Syria's civil war has killed more than half a million people and displaced half the nation's 22 million pre-war population. Sparked by President Bashar Assad’s crackdown on pro-democracy protesters in March 2011, the war is one of the 21st century’s worst humanitarian crises.

It also has led to the rise and fall and continued survival of the Islamic State militant group. Assad’s government, with backing from Russia and Iran, clung to power but agreed to changes in the nation’s charter; the opposition, supported by Turkey, wants a new constitution.

After previous failed Syrian peace talks in Geneva, fresh rounds began in 2019 under the auspices of the Syrian constitutional committee. The U.N.-authorized assembly is rooted in a 2015 U.N. Security Council resolution, but their discussions do not include representatives of militant extremist factions that still control parts of Syria.

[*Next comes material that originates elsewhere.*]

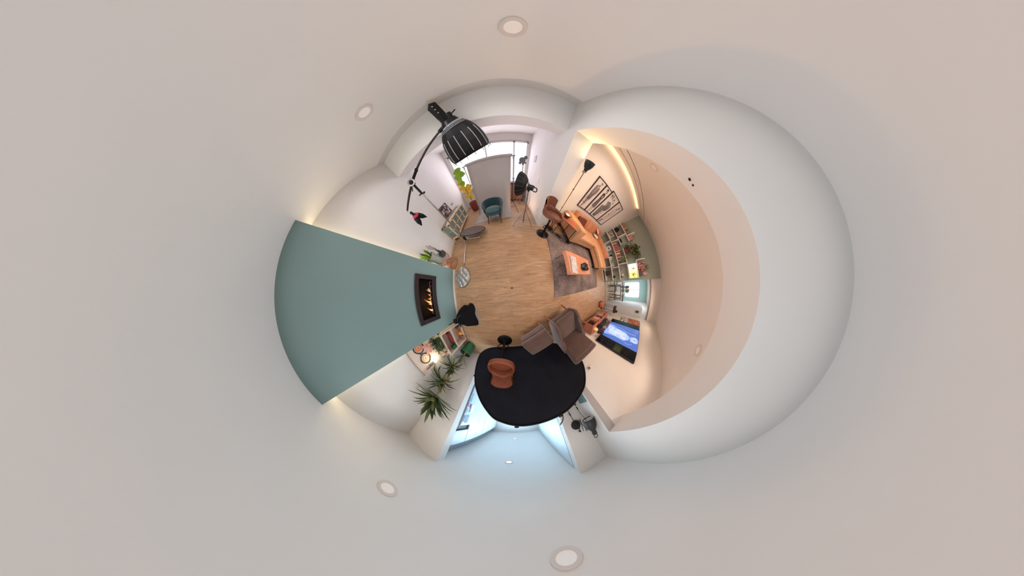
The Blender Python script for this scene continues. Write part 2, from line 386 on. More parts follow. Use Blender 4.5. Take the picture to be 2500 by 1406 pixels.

Now, Western opponents of Assad's government, including the United States, have said they believe Assad is trying to delay presidential elections scheduled to be held in April and May before his seven-year term ends. That would also help Assad, who first came to power in 2000, dodge a Security Council-mandated vote supervised by the United Nations. Pedersen said he plans to brief the council in early February.

Asked whether the representatives of Assad's government had disappointed him the most, Pedersen said he offered a proposal "trying to get an agreement on how we can move forward" during the talks that was rejected by the head of Assad's delegation but was accepted by the head of the opposition's delegation.

"I wish life was so easy, so that I could tell you everything I am discussing with my diplomatic interlocutors, but that is obviously not possible," he added. "I had good meetings with my Russian interlocutors, also with Iran, also with Turkey, but as I said of course, also with a wider group of countries. And that will, of course, continue, and indeed be intensified during the next few days."